Early in his career, Florida GM Rick Dudley said, "We're seeing the evolution of a No. 1 defenseman. Jay plays against the other team's top lines. I think he'll be a 30-minute-a-game guy. The minutes come easy to him because he skates so well. It's not fair the way he skates, compared to the effort other people put in.
"Jay's range backwards and his skating forward are in the stratosphere -- dimensional. His ability to go from one side of the ice to the other is unmatched ..."
Dudley paused for a moment. Then, he said, it took ... "While scouts sometimes watch a player for hours to see a flash of greatness. It took five minutes to see he had it."
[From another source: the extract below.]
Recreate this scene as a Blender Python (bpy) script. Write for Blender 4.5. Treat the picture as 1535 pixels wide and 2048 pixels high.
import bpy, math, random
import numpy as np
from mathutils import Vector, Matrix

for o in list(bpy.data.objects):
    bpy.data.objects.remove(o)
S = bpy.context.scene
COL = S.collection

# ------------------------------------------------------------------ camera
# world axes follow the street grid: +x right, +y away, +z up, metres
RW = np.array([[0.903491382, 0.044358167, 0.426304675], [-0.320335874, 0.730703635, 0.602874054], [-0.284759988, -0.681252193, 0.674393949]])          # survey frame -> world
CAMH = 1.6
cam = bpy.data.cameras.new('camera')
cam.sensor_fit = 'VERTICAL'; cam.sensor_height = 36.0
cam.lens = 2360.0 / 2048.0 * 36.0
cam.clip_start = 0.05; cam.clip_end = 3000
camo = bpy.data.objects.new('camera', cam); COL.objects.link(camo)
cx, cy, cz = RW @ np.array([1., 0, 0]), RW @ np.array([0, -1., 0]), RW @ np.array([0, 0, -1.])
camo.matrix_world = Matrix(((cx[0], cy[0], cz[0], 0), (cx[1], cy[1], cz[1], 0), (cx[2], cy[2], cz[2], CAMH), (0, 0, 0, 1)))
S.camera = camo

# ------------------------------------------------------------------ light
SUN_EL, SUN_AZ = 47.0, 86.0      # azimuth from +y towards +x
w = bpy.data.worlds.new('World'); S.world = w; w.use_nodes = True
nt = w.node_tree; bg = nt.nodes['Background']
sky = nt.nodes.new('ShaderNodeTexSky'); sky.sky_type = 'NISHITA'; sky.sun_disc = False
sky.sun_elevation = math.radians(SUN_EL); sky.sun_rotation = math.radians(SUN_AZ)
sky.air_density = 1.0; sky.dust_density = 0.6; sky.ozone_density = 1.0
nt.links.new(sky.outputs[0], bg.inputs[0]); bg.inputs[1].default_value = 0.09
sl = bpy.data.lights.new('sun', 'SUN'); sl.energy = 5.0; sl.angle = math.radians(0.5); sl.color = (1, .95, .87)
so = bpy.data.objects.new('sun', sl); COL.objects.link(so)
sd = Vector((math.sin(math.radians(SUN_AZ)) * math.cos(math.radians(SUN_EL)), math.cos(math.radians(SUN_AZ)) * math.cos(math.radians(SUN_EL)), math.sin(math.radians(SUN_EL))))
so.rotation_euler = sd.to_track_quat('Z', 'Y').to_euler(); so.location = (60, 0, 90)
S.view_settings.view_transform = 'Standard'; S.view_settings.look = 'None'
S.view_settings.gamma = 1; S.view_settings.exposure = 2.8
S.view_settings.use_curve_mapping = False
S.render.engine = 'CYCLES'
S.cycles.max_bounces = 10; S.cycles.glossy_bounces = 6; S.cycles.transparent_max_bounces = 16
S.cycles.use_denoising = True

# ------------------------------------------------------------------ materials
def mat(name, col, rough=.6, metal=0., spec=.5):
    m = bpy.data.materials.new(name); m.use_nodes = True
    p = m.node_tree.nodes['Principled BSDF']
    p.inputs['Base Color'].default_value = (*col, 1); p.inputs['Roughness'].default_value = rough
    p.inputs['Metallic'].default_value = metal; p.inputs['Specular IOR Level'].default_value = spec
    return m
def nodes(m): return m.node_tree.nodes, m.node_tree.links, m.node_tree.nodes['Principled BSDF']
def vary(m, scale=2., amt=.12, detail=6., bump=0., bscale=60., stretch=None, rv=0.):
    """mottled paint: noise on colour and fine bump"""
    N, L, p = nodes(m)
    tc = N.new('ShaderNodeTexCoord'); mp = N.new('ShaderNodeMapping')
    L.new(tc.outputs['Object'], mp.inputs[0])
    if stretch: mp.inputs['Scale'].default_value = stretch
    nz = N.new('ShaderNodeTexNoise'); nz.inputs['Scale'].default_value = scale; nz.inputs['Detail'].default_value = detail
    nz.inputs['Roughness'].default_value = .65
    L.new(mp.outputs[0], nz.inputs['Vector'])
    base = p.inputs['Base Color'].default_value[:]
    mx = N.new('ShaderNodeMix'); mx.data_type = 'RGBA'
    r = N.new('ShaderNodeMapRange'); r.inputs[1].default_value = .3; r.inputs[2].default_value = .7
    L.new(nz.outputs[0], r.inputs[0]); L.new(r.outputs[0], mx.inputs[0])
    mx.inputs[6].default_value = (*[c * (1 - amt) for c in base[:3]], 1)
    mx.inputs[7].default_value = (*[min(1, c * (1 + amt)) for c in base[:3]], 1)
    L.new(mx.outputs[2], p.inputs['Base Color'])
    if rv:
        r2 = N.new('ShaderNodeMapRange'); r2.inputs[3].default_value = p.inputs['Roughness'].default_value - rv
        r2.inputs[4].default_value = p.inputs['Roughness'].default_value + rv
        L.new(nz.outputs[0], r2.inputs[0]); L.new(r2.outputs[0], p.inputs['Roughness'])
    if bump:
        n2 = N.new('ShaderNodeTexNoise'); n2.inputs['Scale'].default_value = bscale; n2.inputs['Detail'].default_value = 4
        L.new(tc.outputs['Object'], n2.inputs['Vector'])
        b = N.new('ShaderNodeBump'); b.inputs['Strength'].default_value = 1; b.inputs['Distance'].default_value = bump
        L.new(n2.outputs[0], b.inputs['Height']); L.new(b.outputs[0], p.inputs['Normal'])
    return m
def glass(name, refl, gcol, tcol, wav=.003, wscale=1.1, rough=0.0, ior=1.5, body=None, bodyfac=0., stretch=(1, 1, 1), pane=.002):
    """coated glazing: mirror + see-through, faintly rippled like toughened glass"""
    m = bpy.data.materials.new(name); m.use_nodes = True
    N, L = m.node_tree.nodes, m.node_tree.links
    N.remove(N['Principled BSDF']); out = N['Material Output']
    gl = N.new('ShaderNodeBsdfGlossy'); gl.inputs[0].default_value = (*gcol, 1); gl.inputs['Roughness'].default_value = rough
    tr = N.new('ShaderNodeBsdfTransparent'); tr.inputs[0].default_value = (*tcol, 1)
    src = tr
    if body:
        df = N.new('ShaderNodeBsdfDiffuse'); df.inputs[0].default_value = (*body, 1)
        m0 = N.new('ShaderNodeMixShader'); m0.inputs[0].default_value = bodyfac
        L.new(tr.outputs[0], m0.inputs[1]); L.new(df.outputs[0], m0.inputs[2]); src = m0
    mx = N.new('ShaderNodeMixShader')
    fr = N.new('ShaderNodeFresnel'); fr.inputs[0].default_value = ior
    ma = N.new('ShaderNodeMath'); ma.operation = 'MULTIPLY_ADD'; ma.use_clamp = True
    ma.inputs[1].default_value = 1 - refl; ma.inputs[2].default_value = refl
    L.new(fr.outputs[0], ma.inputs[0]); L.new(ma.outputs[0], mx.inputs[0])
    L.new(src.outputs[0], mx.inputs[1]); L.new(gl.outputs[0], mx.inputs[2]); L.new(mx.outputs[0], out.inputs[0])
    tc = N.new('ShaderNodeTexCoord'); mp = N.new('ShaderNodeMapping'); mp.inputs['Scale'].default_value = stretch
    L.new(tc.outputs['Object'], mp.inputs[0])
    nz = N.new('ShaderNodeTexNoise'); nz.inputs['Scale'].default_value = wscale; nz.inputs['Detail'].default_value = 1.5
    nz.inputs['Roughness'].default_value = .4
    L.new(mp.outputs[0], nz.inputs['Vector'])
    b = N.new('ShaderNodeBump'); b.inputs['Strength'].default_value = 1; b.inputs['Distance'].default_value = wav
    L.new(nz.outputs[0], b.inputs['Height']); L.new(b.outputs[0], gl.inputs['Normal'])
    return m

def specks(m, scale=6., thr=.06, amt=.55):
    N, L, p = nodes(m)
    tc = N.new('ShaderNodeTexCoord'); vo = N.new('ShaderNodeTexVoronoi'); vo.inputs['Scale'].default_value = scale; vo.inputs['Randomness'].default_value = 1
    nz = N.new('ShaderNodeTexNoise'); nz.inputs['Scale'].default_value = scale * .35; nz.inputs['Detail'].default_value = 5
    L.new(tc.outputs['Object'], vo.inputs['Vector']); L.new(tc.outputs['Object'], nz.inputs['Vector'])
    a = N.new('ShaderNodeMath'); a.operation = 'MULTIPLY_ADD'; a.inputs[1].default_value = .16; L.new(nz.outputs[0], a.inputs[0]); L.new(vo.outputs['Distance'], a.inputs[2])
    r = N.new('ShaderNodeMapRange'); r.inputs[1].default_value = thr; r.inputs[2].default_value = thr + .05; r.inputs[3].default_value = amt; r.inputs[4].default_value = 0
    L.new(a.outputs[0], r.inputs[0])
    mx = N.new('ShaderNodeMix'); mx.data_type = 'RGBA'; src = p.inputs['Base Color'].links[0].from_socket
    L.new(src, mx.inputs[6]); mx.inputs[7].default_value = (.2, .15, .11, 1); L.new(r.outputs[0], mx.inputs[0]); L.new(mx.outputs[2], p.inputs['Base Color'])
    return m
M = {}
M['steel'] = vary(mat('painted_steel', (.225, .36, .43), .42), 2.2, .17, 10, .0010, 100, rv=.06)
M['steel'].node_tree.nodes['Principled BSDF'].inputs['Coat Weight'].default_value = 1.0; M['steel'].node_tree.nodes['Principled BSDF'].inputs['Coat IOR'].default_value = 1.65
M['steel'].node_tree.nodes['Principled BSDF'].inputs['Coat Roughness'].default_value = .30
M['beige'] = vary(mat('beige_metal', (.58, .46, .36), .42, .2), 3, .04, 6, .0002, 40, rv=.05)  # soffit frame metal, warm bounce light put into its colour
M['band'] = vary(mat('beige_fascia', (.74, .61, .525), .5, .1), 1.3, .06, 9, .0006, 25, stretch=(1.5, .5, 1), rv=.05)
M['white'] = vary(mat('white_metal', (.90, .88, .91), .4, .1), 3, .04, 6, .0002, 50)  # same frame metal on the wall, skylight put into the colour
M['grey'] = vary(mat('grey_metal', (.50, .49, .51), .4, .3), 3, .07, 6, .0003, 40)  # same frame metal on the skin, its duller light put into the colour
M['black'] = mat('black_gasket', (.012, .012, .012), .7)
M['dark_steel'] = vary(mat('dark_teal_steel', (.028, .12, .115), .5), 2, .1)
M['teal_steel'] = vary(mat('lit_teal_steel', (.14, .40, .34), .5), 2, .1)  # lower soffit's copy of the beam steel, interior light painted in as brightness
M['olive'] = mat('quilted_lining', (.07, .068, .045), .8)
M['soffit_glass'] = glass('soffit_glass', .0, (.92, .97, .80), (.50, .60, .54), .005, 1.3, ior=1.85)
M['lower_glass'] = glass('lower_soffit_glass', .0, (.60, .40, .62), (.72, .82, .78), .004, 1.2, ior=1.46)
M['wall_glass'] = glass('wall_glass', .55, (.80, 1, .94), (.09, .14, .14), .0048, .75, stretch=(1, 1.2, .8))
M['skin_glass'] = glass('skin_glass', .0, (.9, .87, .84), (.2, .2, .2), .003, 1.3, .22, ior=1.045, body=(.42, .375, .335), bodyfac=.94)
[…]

One more point of emphasis. It came from Peter DeBoer, now the coach of New Jersey, when he was with Florida. "To me, Jay's a great hybrid. I think he's one of the top 10 defensemen ... anywhere. He's one of the few guys you can play against Alex Ovechkin, you can play against Vincent Lecavalier, you can play against Jason Spezza. He's big and mobile. Because of his feet and his range, he can shut people like that down."
There's no hesitation with Bouwmeester's decisions on the ice, offensively or defensively. And you don't have to coach him up ... to be ready for the playoffs -- even if it's Jay first time.
"Nowadays you've just got to get in," Bouwmeester said. "Look at LA last year, they had a bit of a struggle throughout the year. Then they lost, what, two or three games the whole playoffs. It's just about getting hot at the right time. I viewed St. Louis as comparable to LA. They have some big forwards and just a hard team to play against."
And now the Blues, with their Game 1 victory over the Kings, were 12-3-0 with Jay Bouwmeester in the lineup.
It's the way a player like Bouwmeester fits in that makes it work.
"You try to," Bouwmeester said. "I think you try to help each other out. We talk about things and if there's things maybe we're getting in trouble with, we can change and do differently. We're always working together and trying to help each other out."
Jay Bouwmeester said it was worth the wait to make his playoff debut -- with an overtime victory.